Wednesday, November 18, 2009

Carbon Footprint of Fruits and Veggies

Once upon a time I thought that simply purchasing anything and everything organic was the greenest option. I went about my merry way in the organic produce section and slept well at night. But last year I took a closer look after realizing that the organic apple in my hand had traveled to Maryland all the way from New Zealand. I remember looking around at the bananas, pineapples and watermelon and thinking to myself, "I have never even seen a banana on a tree. Do pineapples grow on trees or in the ground? Surely the ground, right? Oh man...there is no way eating watermelon in the middle of winter is sustainable!"

Yes, fertilizer is the enemy of the oceans but there is a lot more to keeping the carbon footprint of the crops you consume at a minimum. Brendan Borrell for Slate's Green Lantern, addressed this very dilemma in Tuesday's post Sustainable Salads:

"...Certain crops require loads of phosphate fertilizer, for example, which is mined from the ground and can eventually cause stream-choking algal growth. Other fruits and veggies are grown with heavy doses of pesticides, fungicides, and other chemicals that can pollute waterways and cause reproductive problems in animals. So how do you know which crops are best to eat? Here's the Lantern's rule of thumb: Try to keep your more extravagant fruit cravings in check, but don't sweat the low-impact calories that come with your carbs.

As it turns out, it's not hard to find digestible data on the use of fertilizers. The United Nations Food and Agriculture Organization offers a handy list of various crops and their associated fertilizer loads. Bananas consume the most by a very large margin, requiring a whopping 427 pounds of nitrogen, phosphate, and potash fertilizer per acre of cultivation. Sugar beets and citrus crops are next, followed by vegetables, tubers, and grains. Peas and beans require just 35 pounds per acre, in part because they have capacity to absorb nitrogen from the air. In short, eat more beans.

...What does all this fancy number-crunching mean? Considering that about one-third of greenhouse gases (PDF) emitted from agriculture in the United States come from fertilizers and pesticides, identifying low-impact crops can be at least as important as sourcing your foods locally. For instance, switching from strawberries to oranges in your fruit salad cuts pesticide use by half and fertilizer use by a factor of 10. For those who can't do without their berries, your best bet may be to buy from a truly sustainable source that avoids the worst pesticides, sticks to manure and other organic fertilizers, and prevents excess nutrients from flowing into waterways. Major organic growers like Cascadian Farms and others provide limited information about their agricultural practices on their Web sites.

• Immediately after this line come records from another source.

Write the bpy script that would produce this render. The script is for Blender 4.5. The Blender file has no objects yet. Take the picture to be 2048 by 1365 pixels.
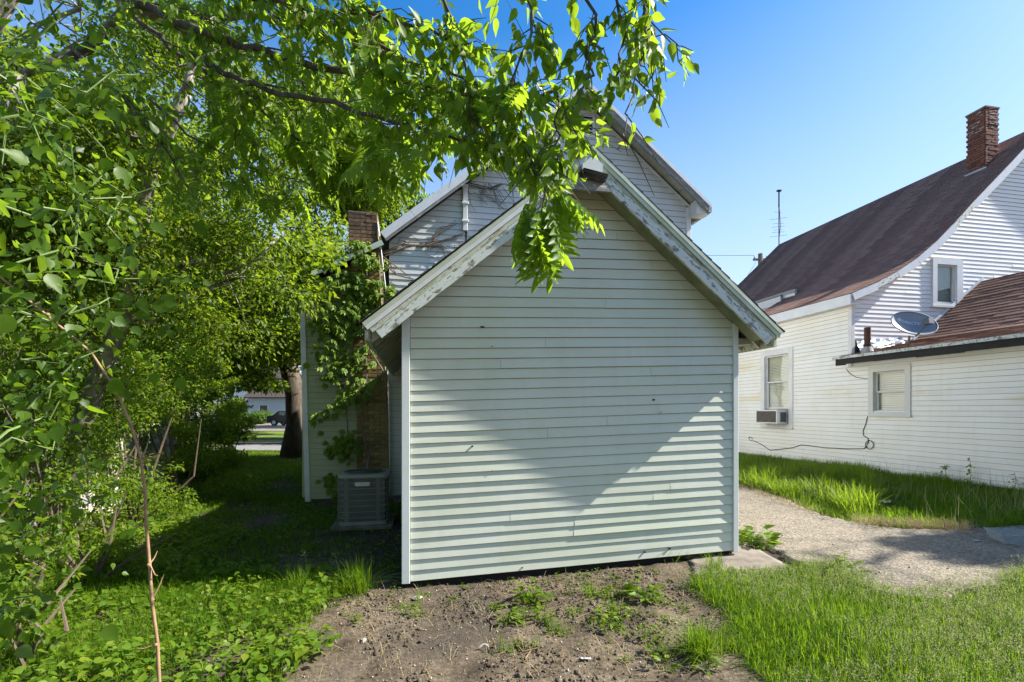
import bpy, math, random
import numpy as np
from mathutils import Vector, Matrix

# ------------------------------------------------------------------ camera, sky, sun, exposure
sc = bpy.context.scene
COL = sc.collection
cam_d = bpy.data.cameras.new("camera")
cam = bpy.data.objects.new("camera", cam_d)
COL.objects.link(cam)
cam.location = (0, 0, 0)
cam.rotation_euler = (math.radians(90), 0, 0)
cam_d.sensor_width = 36
cam_d.lens = 964 / 2048 * 36
cam_d.shift_y = (820 - 682.5) / 2048
cam_d.clip_start = 0.05
cam_d.clip_end = 2000
sc.camera = cam

SUN = Vector((2.132, 0.156, 1.839)).normalized()
world = bpy.data.worlds.new("World")
sc.world = world
world.use_nodes = True
wn = world.node_tree
wn.nodes.clear()
wo = wn.nodes.new("ShaderNodeOutputWorld")
wb = wn.nodes.new("ShaderNodeBackground")
ws = wn.nodes.new("ShaderNodeTexSky")
ws.sky_type = 'NISHITA'
ws.sun_disc = False
ws.sun_elevation = math.asin(SUN.z)
ws.sun_rotation = math.atan2(SUN.x, SUN.y)
ws.altitude = 200
ws.air_density = 1.0
ws.dust_density = 1.05
ws.ozone_density = 3.0
wb.inputs[1].default_value = 0.098
wh = wn.nodes.new("ShaderNodeHueSaturation")
wh.inputs['Saturation'].default_value = 1.38
wn.links.new(ws.outputs[0], wh.inputs['Color'])
wt = wn.nodes.new("ShaderNodeTexCoord")
wsx = wn.nodes.new("ShaderNodeSeparateXYZ")
wn.links.new(wt.outputs['Generated'], wsx.inputs[0])
wmr = wn.nodes.new("ShaderNodeMapRange")
wmr.inputs[1].default_value = 0.62; wmr.inputs[2].default_value = 0.05
wmr.inputs[3].default_value = 0.0; wmr.inputs[4].default_value = 0.95
wn.links.new(wsx.outputs[2], wmr.inputs[0])
wmx = wn.nodes.new("ShaderNodeMix"); wmx.data_type = 'RGBA'
wn.links.new(wmr.outputs[0], wmx.inputs[0])
wn.links.new(wh.outputs[0], wmx.inputs[6])
wmx.inputs[7].default_value = (3.2, 3.7, 4.2, 1)
wn.links.new(wmx.outputs[2], wb.inputs[0])
wn.links.new(wb.outputs[0], wo.inputs[0])

sun_d = bpy.data.lights.new("sun", 'SUN')
sun_d.energy = 5.0
sun_d.angle = math.radians(0.5)
sun_d.color = (1.0, 0.955, 0.88)
sun = bpy.data.objects.new("sun", sun_d)
COL.objects.link(sun)
sun.rotation_euler = SUN.to_track_quat('Z', 'Y').to_euler()
sun.location = (20, 0, 20)

sc.view_settings.view_transform = 'Standard'
sc.view_settings.look = 'None'
sc.view_settings.gamma = 1
sc.view_settings.exposure = 1.48
sc.view_settings.use_curve_mapping = False
sc.render.engine = 'CYCLES'
sc.cycles.use_denoising = True
sc.cycles.max_bounces = 7
sc.cycles.diffuse_bounces = 4
sc.cycles.transmission_bounces = 5
sc.cycles.sample_clamp_indirect = 8

rng = np.random.default_rng(11)
random.seed(5)

# ------------------------------------------------------------------ frames and helpers
CU, SU = 0.982, 0.189
RZ = math.atan2(SU, CU)


def W(u, d, z):
    return Vector((CU * u - SU * d, SU * u + CU * d, z))


def P(x, y, Y):
    return np.array([(x - 1024) / 964 * Y, Y, (820 - y) / 964 * Y])


def _hash(ix, iy, seed):
    h = (ix.astype(np.int64) * 374761393 + iy.astype(np.int64) * 668265263 + seed * 1442695041) & 0xffffffff
    h = ((h ^ (h >> 13)) * 1274126177) & 0xffffffff
    return ((h ^ (h >> 16)) & 0xffff) / 65535.0


def vnoise(x, y, seed=0):
    x = np.asarray(x, float); y = np.asarray(y, float)
    ix = np.floor(x); iy = np.floor(y)
    fx = x - ix; fy = y - iy
    fx = fx * fx * (3 - 2 * fx); fy = fy * fy * (3 - 2 * fy)
    a = _hash(ix, iy, seed); b = _hash(ix + 1, iy, seed)
    c = _hash(ix, iy + 1, seed); d = _hash(ix + 1, iy + 1, seed)
    return (a + (b - a) * fx) * (1 - fy) + (c + (d - c) * fx) * fy


def gz(x, y):
    x = np.asarray(x, float); y = np.asarray(y, float)
    z = -1.70 + 0.042 * np.clip(x, 0, 9.0)
    far = np.clip((y - 15) / 6, 0, 1)
    z = z * (1 - far) + (-1.60) * far
    near = np.clip((22 - y) / 6, 0, 1)
    return z + near * (0.03 * (vnoise(x * .9 + 40, y * .9 + 40, 3) - .5))


def gp(px, py):
    Y = 964 * 1.65 / (py - 820)
    for _ in range(12):
        X = (px - 1024) / 964 * Y
        Y = 964 * (-float(gz(X, Y))) / (py - 820)
    return ((px - 1024) / 964 * Y, Y)


def inpoly(x, y, poly):
    x = np.asarray(x); y = np.asarray(y)
    res = np.zeros(x.shape, bool)
    n = len(poly)
    for i in range(n):
        x1, y1 = poly[i]; x2, y2 = poly[(i + 1) % n]
        c = ((y1 > y) != (y2 > y)) & (x < (x2 - x1) * (y - y1) / ((y2 - y1) if y2 != y1 else 1e-9) + x1)
        res ^= c
    return res


def props(o, label=None, cat=None, group=None, kind=None):
    if label: o["label"] = label
    if cat: o["category"] = cat
    if group: o["group"] = group
    if kind: o["kind"] = kind
    return o


def empty(name, loc, label, cat, group=None, rz=0.0):
    o = bpy.data.objects.new(name, None)
    o.empty_display_size = 0.1
    COL.objects.link(o)
    o.location = loc
    o.rotation_euler = (0, 0, rz)
    return props(o, label, cat, group)


def link(name, me, parent=None, m=None):
    o = bpy.data.objects.new(name, me)
    COL.objects.link(o)
    if parent is not None: o.parent = parent
    if m is not None:
        me.materials.clear() if len(me.materials) else None
        me.materials.append(m)
    return o


def mesh_np(name, V, F, m, smooth=False):
    """F: int array (n,k)"""
    V = np.asarray(V, np.float32); F = np.asarray(F, np.int32)
    me = bpy.data.meshes.new(name)
    k = F.shape[1]
    me.vertices.add(len(V)); me.vertices.foreach_set("co", V.ravel())
    me.loops.add(F.size); me.loops.foreach_set("vertex_index", F.ravel())
    me.polygons.add(len(F))
    me.polygons.foreach_set("loop_start", np.arange(0, F.size, k, dtype=np.int32))
    me.polygons.foreach_set("loop_total", np.full(len(F), k, np.int32))
    if smooth: me.polygons.foreach_set("use_smooth", np.ones(len(F), bool))
    me.update(calc_edges=True)
    if m is not None: me.materials.append(m)
    return me


class MB:
    def __init__(s):
        s.v = []; s.f = []

    def add(s, vs, fs):
        n = len(s.v)
        s.v += [tuple(map(float, p)) for p in vs]
        s.f += [tuple(i + n for i in f) for f in fs]
        return s

    def box(s, x0, x1, y0, y1, z0, z1):
        return s.add([(x0, y0, z0), (x1, y0, z0), (x1, y1, z0), (x0, y1, z0), (x0, y0, z1), (x1, y0, z1), (x1, y1, z1), (x0, y1, z1)],
                     [(3, 2, 1, 0), (4, 5, 6, 7), (0, 1, 5, 4), (1, 2, 6, 5), (2, 3, 7, 6), (3, 0, 4, 7)])

    def prism(s, poly, f0, f1):
        """poly list of 2D, f0/f1 map 2D -> 3D for both caps"""
        n = len(poly)
        vs = [f0(*p) for p in poly] + [f1(*p) for p in poly]
        fs = [tuple(range(n)), tuple(range(2 * n - 1, n - 1, -1))]
        for i in range(n):
            j = (i + 1) % n
            fs.append((i, i + n, j + n, j))
        return s.add(vs, fs)

    def tube(s, pts, rad, n=6, cap=True):
        pts = [Vector(p) for p in pts]
        if not hasattr(rad, '__len__'): rad = [rad] * len(pts)
        t = (pts[1] - pts[0]).normalized()
        a = t.orthogonal().normalized()
        base = len(s.v)
        for i, p in enumerate(pts):
            if i == 0: tt = pts[1] - pts[0]
            elif i == len(pts) - 1: tt = pts[-1] - pts[-2]
            else: tt = pts[i + 1] - pts[i - 1]
            tt.normalize()
            a = a - tt * a.dot(tt)
            if a.length < 1e-6: a = tt.orthogonal()
            a.normalize()
            b = tt.cross(a)
            for k in range(n):
                th = 2 * math.pi * k / n
                q = p + (a * math.cos(th) + b * math.sin(th)) * rad[i]
                s.v.append(tuple(q))
        for i in range(len(pts) - 1):
            for k in range(n):
                k2 = (k + 1) % n
                s.f.append((base + i * n + k, base + i * n + k2, base + (i + 1) * n + k2, base + (i + 1) * n + k))
        if cap:
            s.f.append(tuple(base + k for k in range(n - 1, -1, -1)))
            e = base + (len(pts) - 1) * n
            s.f.append(tuple(e + k for k in range(n)))
        return s

    def mesh(s, name, m, org=(0, 0, 0), smooth=False):
        me = bpy.data.meshes.new(name)
        ox, oy, oz = org
        me.from_pydata([(x - ox, y - oy, z - oz) for x, y, z in s.v], [], s.f)
        if smooth:
            me.polygons.foreach_set("use_smooth", [True] * len(me.polygons))
        me.update()
        if m is not None: me.materials.append(m)
        return me

    def obj(s, name, m, parent=None, org=(0, 0, 0), smooth=False):
        return link(name, s.mesh(name, m, org, smooth), parent)


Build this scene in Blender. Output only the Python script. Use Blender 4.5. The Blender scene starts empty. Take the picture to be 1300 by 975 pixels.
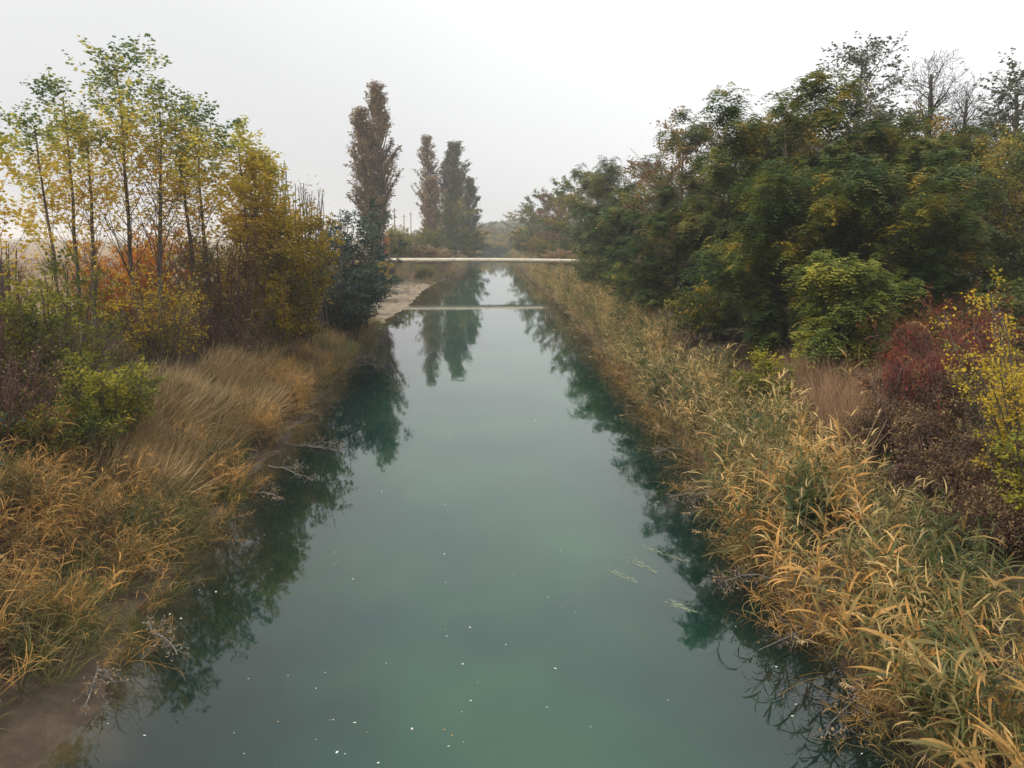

What about organic versus conventional produce? When it comes to dietary staples like corn, wheat, and rice, the choice isn't so clear. David Pimentel of Cornell has estimated that it takes about 30 percent less energy to grow organic soy and corn than it does to grow the conventional kind. On the other hand, organic doubters, including the father of the Green Revolution, Norman Borlaug, have suggested that the spread of fertilizer and pesticide-free agriculture would result in more land being cleared for crops to match today's conventional yields, a view that has been supported by a British government report. The USDA has just started surveying some organic crops, and we'll have to wait until all the data is in to issue a final verdict on that front. As for fruits and vegetables, going organic is the eco-friendly choice. The switch will reduce your impact on the soil and water and won't require a vast expansion of the agricultural footprint.

For all this, one of the simplest ways to ballpark the impact of a conventionally grown fruit or vegetable is to glance at its price. The trick doesn't always work, but, in general, the cheaper one probably required less fertilizer, pesticide, land, and energy."

As always, I fall back to the same advice: Buy local, in season produce *when possible. This is going to be a long winter, huh?

*** I emphasize "when possible" because everything here on JustSaying is a suggestion - encouragement in an eco-conscious direction only. Nothing changes overnight and not even yours truly can live here in America without giving in to the convenient option now and then. Just remember: a little bit goes a long way and do the best you can for yourself, your family and your environment and know that any effort whatsoever makes a difference.